UCC, Muslim leaders urge limits on presidential travel bans
United Church of Christ and Muslim leaders have urged a key U.S. senator to support a bill that would lift a ban on travel to the United States and limit presidential authority to order such bans.
They asked Ohio Sen. Rob Portman – on a visit to his Cleveland office Thursday, Aug. 29 – to become a co-sponsor of the No Ban Act (S. 1123). It would overturn President Donald Trump’s current order that keeps Muslims from several countries from entering the U.S.
Portman was among members of Congress who questioned the wisdom of Trump’s 2017 executive order banning travel from seven Muslim-majority countries. Federal courts struck down that order, but the Supreme Court upheld a subsequent version of the ban, which remains in effect.
The request came in a meeting with Caryn Candisky, Portman’s district director for Northeast Ohio. Representing the UCC were the Rev. John Dorhauer, General Minister and President, the Rev. Karen Georgia Thompson, Associate General Minister, and Global Ministries team leader Peter Makari, Executive for the Middle East and Europe.
The UCC and Muslim leaders spoke of their personal, religious and policy-based reasons for opposing the ban. They presented Candisky with a letter of support for the No Ban Act, sent in April to members of Congress and signed by nearly 400 national, regional and local organizations, religious and secular.

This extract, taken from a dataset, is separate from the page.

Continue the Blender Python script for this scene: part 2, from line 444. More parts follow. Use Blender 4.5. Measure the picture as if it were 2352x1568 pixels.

“I spoke of the grief we all feel knowing that America bans refugees based on their religious affiliation,” said Dorhauer, who also represented the National Council of Churches as newly elected chair of its Governing Body. “I spoke of the anger we have that policies are being written with an assumption that every Muslim is a threat to our security.”
Representing the Cleveland chapter of the Council for American Islamic Relations on the visit were staff members Julia Shearson and Siti Hussain and Board member Isam Zaim.
Hussain, originally from Malaysia, told Candisky of the ban’s impact on her family, Dorhauer said. Her husband is originally from Yemen, and his parents were scheduled to fly from there to the U.S. on the day of Trump’s January 2017 ban. Because the ban has continued, his parents have still never seen their grandchildren who live here.
“No Ban Act” is short for the bill’s full title, “National Origin-Based Antidiscrimination for Nonimmigrants Act.” A version of the bill is also making its way through the House of Representatives (H.R. 2214). Dorhauer encouraged UCC members to ask their U.S. senators and representatives to support the act. “We remain close and active partners with Muslim peoples all over the world,” he said, “and will continue to walk with them into the halls of power to call for justice.”